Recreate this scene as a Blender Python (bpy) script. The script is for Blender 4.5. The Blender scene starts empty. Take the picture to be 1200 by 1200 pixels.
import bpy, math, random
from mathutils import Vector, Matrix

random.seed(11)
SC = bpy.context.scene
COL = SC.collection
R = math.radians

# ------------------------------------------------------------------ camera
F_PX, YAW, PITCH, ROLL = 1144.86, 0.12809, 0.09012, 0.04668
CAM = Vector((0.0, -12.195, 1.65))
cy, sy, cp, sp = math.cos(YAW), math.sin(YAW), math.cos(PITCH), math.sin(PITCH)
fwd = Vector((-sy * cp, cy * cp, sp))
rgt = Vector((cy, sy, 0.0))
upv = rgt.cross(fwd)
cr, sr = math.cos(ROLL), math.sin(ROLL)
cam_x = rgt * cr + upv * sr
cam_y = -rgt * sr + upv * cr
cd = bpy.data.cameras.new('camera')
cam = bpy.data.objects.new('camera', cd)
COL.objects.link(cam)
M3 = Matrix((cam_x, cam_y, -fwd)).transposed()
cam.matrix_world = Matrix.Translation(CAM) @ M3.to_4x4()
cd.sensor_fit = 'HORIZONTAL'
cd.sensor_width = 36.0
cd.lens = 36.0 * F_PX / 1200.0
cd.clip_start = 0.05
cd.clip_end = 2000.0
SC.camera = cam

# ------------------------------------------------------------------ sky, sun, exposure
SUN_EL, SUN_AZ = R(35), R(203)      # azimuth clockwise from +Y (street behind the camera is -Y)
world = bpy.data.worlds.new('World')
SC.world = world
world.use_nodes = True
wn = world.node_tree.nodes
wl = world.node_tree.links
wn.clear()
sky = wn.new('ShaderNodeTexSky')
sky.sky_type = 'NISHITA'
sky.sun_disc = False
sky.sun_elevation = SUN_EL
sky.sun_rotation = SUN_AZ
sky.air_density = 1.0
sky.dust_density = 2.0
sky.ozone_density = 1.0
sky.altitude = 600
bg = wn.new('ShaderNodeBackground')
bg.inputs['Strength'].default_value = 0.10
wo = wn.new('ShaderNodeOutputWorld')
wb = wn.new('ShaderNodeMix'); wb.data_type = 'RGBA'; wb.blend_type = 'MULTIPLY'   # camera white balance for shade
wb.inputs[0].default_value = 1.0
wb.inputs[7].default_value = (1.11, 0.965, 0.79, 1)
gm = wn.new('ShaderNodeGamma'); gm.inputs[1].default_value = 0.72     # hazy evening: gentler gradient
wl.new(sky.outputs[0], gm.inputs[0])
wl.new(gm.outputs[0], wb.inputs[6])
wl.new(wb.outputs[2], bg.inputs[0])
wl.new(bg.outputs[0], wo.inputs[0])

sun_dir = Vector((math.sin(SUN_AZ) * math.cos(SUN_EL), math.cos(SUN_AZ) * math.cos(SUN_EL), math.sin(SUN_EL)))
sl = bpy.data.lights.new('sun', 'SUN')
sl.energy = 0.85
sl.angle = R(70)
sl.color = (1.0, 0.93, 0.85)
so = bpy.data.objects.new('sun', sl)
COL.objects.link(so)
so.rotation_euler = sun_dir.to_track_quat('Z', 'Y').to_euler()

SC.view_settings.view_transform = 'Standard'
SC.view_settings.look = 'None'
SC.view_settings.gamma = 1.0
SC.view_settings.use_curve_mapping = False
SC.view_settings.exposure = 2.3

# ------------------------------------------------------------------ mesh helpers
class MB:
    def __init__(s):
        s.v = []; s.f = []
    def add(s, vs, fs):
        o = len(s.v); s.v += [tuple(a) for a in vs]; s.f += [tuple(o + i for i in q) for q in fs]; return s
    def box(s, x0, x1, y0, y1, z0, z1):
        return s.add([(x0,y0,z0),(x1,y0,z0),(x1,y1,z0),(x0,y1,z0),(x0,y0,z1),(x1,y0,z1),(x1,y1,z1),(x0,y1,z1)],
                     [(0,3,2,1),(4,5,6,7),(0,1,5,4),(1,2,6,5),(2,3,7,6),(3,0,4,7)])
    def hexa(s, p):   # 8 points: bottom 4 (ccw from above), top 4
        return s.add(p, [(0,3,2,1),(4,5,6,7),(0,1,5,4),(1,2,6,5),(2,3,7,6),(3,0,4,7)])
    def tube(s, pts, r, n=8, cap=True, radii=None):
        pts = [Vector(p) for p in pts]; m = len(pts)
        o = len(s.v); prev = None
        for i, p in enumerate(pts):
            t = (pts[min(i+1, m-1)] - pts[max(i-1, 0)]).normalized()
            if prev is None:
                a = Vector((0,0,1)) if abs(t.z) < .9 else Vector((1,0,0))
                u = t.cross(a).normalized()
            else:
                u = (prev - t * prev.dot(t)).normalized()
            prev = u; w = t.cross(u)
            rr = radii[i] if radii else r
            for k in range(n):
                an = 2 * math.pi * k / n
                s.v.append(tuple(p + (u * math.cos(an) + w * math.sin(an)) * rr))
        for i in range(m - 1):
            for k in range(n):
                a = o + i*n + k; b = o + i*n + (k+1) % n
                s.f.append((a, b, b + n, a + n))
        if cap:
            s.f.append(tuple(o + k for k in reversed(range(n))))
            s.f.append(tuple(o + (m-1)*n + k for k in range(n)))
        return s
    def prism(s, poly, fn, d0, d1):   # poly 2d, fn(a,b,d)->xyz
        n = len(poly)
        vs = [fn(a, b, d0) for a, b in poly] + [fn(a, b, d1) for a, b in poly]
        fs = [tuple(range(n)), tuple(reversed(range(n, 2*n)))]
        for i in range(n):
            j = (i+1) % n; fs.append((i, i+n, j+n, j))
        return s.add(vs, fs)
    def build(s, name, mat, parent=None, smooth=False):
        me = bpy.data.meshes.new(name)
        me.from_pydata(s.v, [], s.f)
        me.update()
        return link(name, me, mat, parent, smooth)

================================

__PROBLEM DETAILS__:
Pick out the lines containing the word "scene" and show them.

__RESPONSE BELOW__:
Recreate this scene as a Blender Python (bpy) script. The script is for Blender 4.5. The Blender scene starts empty. Take the picture to be 1200 by 1200 pixels.
SC = bpy.context.scene